Problem to solve
Up to and including the line that contains "from mathutils.bvhtree import BVHTree", repeat each line of the data exactly, starting from the first.

## start Collected data

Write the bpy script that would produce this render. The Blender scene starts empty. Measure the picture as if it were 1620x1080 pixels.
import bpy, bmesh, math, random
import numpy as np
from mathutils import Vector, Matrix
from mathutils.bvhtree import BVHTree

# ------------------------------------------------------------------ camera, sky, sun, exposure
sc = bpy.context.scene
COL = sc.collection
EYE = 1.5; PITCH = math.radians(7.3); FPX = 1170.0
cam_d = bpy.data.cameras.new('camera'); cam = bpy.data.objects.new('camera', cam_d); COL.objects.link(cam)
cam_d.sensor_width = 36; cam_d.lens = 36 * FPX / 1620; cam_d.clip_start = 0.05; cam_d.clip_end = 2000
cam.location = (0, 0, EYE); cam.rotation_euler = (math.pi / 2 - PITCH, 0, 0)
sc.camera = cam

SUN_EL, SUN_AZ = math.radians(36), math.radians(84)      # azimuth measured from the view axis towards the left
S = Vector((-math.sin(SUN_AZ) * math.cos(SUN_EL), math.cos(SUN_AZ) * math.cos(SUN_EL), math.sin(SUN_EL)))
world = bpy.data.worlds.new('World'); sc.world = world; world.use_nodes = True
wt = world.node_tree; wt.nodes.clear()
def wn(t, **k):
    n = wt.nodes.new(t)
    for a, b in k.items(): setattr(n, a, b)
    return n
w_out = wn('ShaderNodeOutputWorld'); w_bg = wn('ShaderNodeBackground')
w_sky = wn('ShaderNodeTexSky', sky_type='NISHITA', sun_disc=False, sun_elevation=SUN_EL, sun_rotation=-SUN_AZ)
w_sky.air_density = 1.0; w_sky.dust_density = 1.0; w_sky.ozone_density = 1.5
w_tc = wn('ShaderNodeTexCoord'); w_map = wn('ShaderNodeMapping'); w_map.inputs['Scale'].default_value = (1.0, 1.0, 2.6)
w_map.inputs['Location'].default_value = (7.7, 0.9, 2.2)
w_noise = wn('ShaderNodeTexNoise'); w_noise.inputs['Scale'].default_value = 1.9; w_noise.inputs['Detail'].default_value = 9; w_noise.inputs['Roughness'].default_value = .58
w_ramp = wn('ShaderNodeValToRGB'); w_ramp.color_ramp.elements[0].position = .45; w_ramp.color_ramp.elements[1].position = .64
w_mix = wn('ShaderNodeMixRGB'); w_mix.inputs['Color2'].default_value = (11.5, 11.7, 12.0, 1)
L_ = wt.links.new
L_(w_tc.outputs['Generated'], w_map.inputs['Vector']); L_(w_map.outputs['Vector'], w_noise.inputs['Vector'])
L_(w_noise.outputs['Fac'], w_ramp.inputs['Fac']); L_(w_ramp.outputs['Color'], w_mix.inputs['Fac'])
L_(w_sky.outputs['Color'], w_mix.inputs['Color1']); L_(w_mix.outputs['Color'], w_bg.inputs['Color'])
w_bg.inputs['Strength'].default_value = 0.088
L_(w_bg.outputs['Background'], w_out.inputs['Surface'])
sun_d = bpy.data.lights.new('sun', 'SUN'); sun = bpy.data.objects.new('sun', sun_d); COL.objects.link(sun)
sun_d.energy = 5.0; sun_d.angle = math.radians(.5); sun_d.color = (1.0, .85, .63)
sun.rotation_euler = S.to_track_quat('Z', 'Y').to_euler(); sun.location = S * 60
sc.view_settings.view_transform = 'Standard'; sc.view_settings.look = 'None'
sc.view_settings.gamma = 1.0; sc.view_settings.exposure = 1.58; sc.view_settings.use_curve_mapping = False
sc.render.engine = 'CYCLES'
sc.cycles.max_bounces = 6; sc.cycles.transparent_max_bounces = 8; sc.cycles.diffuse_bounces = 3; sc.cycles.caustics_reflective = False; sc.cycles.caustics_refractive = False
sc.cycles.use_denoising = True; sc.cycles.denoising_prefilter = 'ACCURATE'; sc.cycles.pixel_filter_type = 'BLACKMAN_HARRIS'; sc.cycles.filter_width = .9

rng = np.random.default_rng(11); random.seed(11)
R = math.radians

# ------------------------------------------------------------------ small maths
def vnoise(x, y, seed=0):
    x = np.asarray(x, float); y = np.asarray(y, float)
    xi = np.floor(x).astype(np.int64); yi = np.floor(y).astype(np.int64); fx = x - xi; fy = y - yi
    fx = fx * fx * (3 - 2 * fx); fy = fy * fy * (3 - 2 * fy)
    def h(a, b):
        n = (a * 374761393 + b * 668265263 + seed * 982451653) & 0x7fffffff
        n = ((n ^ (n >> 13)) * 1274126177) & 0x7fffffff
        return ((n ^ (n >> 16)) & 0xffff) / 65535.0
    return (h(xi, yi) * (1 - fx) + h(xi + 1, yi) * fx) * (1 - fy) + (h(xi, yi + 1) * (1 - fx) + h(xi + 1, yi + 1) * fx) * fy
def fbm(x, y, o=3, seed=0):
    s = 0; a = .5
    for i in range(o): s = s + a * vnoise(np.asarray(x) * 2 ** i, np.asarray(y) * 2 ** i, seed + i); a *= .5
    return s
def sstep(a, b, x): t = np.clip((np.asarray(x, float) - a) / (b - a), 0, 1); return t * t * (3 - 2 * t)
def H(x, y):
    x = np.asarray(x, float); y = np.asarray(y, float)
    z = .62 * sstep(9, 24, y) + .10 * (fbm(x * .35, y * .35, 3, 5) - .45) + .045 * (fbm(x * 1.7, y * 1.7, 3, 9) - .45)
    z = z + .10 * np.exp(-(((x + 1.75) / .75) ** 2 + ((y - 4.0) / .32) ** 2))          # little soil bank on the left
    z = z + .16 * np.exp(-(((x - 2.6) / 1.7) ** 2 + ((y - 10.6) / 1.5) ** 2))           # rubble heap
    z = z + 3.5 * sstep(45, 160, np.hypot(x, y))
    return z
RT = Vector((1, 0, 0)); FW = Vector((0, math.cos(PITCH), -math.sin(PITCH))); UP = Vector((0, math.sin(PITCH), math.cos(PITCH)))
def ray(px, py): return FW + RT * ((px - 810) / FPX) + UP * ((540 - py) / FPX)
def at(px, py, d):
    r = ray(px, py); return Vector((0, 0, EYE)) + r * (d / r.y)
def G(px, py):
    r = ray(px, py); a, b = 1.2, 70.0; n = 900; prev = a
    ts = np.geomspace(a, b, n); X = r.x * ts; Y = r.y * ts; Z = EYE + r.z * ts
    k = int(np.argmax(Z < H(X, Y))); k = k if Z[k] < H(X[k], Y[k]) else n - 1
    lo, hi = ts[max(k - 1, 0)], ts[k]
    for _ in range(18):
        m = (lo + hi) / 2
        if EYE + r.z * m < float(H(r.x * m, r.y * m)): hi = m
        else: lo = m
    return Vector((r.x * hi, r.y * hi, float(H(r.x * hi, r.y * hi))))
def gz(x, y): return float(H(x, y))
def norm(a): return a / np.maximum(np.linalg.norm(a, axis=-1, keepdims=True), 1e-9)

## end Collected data

Response for this exercise
Write the bpy script that would produce this render. The Blender scene starts empty. Measure the picture as if it were 1620x1080 pixels.
import bpy, bmesh, math, random
import numpy as np
from mathutils import Vector, Matrix
from mathutils.bvhtree import BVHTree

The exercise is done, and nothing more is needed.